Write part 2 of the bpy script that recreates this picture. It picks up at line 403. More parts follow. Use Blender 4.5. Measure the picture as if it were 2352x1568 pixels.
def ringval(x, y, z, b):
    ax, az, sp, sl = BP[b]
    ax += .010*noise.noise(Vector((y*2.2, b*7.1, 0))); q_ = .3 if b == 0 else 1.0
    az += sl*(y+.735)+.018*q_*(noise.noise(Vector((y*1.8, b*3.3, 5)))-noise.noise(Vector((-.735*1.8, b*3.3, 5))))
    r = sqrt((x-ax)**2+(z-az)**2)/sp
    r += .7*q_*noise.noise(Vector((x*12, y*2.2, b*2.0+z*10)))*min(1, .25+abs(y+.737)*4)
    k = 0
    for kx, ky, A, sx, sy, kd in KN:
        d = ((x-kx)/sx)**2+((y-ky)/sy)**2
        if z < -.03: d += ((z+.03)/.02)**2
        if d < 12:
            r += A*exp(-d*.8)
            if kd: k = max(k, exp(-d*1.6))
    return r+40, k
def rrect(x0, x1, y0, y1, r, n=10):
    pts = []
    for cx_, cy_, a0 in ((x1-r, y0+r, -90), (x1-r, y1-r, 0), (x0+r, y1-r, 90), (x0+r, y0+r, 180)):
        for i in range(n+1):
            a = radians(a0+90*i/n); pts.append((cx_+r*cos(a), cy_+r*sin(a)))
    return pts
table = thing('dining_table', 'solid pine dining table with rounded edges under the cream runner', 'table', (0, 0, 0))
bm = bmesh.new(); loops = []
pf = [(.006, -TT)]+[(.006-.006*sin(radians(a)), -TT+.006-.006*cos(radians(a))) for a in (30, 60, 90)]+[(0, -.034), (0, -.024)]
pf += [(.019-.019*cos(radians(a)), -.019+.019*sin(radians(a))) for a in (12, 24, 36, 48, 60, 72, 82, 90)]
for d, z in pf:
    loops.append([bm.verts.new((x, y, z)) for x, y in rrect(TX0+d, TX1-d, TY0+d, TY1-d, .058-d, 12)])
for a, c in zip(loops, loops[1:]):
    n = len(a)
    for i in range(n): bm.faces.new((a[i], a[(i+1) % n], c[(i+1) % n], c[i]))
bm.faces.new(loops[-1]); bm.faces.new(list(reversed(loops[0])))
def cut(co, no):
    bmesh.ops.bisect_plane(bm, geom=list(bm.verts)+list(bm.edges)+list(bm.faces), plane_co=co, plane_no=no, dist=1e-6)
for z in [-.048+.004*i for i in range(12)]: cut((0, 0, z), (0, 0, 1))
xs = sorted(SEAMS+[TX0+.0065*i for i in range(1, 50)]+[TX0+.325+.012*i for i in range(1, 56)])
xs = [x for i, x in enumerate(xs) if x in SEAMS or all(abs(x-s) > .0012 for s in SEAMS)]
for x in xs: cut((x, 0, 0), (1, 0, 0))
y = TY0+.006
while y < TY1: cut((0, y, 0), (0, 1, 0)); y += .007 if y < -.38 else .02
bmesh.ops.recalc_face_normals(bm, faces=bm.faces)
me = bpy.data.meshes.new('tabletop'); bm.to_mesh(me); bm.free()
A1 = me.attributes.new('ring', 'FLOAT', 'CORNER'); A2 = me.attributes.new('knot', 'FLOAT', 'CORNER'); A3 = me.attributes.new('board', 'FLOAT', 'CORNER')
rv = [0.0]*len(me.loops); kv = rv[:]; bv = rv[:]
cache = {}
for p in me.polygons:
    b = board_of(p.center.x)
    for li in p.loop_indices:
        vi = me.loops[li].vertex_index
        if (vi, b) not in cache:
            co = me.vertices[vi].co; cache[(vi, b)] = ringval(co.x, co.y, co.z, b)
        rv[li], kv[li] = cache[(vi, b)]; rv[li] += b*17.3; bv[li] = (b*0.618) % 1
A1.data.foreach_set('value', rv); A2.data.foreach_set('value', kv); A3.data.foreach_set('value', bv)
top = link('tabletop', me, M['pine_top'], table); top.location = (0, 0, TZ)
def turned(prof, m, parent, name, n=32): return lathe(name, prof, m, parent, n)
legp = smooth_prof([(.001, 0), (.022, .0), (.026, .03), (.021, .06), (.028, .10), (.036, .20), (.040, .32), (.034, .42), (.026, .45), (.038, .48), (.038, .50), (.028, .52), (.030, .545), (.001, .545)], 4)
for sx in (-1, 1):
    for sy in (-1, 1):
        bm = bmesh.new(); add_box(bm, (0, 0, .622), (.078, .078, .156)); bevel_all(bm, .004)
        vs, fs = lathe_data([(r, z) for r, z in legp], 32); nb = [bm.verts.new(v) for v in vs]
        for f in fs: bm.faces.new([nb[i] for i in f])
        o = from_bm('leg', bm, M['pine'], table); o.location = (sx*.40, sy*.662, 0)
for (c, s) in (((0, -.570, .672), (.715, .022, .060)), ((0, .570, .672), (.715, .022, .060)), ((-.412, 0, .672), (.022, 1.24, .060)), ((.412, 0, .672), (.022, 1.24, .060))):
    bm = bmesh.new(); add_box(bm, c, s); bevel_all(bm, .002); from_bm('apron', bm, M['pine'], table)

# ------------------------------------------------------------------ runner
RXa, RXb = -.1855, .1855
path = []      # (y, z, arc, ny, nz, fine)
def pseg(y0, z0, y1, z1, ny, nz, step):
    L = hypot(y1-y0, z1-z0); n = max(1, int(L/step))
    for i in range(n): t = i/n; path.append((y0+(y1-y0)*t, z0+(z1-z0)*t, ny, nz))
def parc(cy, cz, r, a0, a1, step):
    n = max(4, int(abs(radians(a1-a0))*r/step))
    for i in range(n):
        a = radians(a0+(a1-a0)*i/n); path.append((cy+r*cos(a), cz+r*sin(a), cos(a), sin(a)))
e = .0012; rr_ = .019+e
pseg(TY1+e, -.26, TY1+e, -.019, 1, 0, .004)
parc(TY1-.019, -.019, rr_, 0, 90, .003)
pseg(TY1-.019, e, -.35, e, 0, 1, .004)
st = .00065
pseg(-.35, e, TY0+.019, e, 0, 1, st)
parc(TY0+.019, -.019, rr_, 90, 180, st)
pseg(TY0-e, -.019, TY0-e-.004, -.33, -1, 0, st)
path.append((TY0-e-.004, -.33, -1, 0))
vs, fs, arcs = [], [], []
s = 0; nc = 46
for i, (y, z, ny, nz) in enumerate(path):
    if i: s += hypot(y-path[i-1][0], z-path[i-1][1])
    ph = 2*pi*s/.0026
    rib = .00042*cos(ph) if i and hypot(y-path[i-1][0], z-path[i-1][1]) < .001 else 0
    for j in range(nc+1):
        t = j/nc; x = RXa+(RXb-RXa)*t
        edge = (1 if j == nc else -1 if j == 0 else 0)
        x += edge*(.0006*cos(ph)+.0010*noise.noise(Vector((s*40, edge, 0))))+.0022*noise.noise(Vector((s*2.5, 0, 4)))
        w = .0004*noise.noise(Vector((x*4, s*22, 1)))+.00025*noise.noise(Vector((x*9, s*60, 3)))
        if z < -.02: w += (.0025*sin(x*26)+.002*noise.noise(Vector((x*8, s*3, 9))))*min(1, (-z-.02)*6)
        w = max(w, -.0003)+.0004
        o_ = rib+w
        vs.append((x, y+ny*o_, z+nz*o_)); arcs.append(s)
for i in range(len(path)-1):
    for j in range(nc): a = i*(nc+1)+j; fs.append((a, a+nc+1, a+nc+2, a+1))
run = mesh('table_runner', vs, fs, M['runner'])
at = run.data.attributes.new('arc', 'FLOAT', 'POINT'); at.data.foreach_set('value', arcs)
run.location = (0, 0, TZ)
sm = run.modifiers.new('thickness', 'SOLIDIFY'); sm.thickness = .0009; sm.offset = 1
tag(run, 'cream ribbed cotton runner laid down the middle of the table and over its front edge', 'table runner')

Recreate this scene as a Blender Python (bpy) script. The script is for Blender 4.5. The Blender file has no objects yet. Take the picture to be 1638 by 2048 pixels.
________________
AIM: State how many lines in the records above contain the word "pixels", giving only the number.

RESULT FOR THIS TASK: 2